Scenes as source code
-- Begin --
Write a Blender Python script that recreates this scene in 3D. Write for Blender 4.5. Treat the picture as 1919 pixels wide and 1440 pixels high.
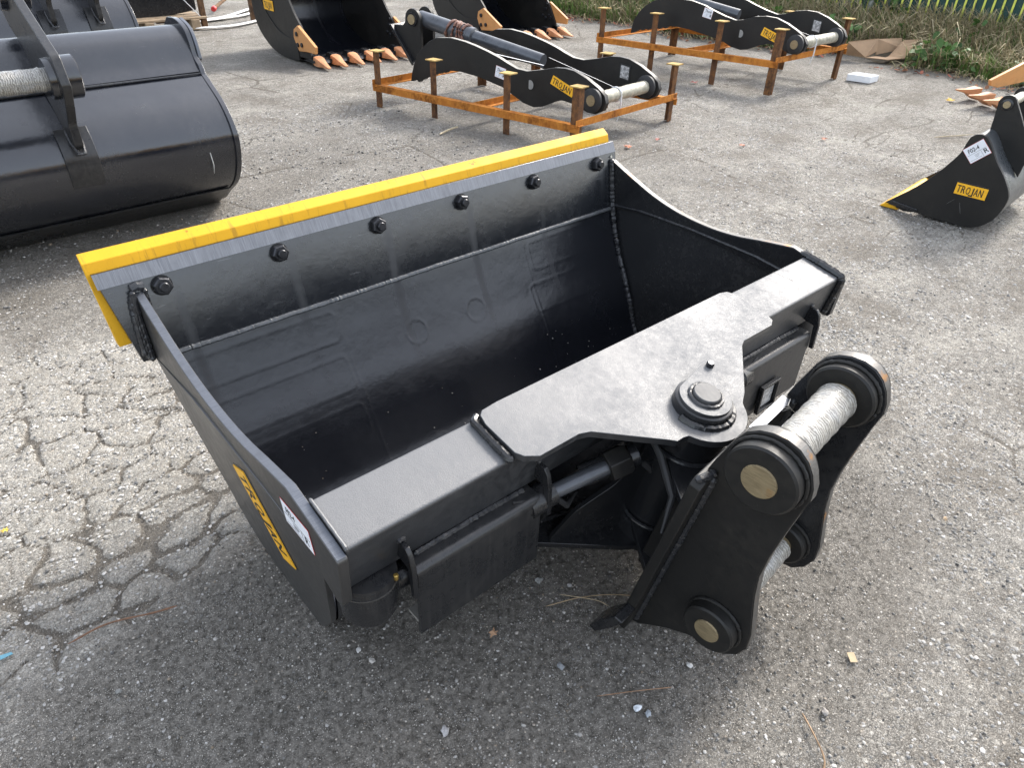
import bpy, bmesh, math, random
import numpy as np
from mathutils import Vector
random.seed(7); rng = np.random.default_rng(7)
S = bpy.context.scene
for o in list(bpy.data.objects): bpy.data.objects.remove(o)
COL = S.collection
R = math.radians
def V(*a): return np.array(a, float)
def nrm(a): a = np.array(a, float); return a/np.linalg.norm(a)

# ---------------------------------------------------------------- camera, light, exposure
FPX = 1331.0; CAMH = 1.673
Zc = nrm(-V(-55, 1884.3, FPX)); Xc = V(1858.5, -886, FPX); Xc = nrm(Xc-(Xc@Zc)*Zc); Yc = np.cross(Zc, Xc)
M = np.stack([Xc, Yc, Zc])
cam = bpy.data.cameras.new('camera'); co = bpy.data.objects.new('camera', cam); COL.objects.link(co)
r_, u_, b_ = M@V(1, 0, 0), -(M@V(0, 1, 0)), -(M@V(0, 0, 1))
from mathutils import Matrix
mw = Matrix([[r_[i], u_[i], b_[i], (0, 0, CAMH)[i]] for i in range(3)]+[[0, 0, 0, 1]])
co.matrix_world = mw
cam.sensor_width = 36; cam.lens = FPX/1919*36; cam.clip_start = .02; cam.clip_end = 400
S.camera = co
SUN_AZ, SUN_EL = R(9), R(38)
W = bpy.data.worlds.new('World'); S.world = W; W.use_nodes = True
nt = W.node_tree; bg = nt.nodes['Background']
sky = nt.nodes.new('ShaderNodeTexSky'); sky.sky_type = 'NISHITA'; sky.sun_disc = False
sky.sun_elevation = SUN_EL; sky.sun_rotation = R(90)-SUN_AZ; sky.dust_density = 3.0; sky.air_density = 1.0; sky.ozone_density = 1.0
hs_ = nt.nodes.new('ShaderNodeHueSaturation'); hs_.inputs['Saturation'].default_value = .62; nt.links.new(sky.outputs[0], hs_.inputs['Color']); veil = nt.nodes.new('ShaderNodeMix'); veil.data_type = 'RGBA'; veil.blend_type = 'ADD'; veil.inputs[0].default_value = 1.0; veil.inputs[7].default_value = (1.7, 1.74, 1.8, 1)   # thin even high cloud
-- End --
-- Begin --
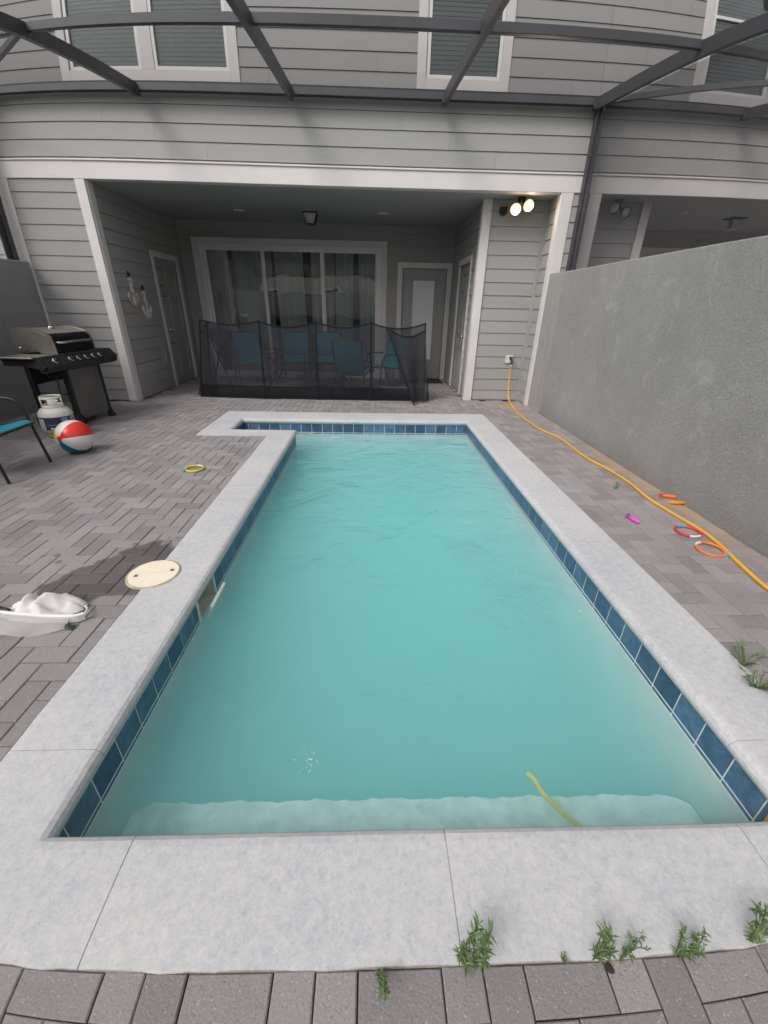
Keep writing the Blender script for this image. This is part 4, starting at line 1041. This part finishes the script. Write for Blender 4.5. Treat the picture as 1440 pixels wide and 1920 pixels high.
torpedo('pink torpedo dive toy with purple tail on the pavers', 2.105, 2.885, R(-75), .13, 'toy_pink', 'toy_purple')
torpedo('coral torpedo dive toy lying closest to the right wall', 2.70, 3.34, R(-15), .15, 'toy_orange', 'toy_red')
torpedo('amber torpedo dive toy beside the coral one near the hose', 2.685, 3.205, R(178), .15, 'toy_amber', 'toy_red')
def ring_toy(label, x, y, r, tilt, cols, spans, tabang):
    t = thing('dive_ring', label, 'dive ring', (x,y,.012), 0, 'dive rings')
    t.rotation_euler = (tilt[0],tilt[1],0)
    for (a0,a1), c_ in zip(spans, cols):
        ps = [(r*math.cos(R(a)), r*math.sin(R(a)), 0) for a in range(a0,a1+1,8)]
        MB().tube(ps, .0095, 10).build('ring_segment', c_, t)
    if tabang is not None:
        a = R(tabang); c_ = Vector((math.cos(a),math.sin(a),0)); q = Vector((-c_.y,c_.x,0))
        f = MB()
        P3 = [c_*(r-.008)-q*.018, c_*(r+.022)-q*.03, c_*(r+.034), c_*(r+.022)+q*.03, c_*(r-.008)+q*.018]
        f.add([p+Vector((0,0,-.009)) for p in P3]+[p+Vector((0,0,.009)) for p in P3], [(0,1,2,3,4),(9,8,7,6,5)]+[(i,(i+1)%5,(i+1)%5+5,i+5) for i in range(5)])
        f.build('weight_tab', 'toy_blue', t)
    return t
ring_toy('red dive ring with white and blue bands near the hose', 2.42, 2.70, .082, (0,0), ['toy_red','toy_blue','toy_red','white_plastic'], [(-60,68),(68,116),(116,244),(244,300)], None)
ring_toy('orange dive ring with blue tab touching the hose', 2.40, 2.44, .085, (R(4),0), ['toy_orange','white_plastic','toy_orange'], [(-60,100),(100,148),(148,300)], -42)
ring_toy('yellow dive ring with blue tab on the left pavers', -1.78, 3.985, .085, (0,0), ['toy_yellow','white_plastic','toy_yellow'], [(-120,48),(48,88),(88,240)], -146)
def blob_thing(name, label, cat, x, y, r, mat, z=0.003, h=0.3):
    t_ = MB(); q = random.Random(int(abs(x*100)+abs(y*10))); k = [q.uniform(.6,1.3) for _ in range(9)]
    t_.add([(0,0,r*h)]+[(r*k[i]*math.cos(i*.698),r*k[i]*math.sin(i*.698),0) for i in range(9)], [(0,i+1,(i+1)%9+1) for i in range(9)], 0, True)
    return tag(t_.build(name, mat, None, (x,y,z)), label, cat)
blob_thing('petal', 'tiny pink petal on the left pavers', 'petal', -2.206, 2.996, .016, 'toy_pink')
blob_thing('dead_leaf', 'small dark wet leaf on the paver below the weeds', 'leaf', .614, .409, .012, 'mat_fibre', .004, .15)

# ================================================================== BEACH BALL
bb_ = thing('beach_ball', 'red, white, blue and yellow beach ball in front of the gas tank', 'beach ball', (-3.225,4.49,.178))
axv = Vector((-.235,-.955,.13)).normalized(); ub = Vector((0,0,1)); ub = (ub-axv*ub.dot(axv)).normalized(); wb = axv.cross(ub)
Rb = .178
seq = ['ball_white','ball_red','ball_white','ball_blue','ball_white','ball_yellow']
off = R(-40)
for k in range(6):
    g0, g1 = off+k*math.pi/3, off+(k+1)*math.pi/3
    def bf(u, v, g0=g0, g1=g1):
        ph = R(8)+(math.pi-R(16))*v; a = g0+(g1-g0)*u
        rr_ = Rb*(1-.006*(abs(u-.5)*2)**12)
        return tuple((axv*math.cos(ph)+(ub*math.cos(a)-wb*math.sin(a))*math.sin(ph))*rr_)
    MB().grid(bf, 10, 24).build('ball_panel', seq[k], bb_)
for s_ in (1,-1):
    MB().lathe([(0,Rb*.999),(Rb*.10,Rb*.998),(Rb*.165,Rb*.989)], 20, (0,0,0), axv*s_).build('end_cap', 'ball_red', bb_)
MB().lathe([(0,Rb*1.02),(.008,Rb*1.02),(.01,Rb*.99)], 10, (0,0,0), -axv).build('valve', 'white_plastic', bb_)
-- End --
=== Prompt ===
Each line above that includes "Treat" should be shown.

=== Written reply ===
Write a Blender Python script that recreates this scene in 3D. Write for Blender 4.5. Treat the picture as 1919 pixels wide and 1440 pixels high.
Keep writing the Blender script for this image. This is part 4, starting at line 1041. This part finishes the script. Write for Blender 4.5. Treat the picture as 1440 pixels wide and 1920 pixels high.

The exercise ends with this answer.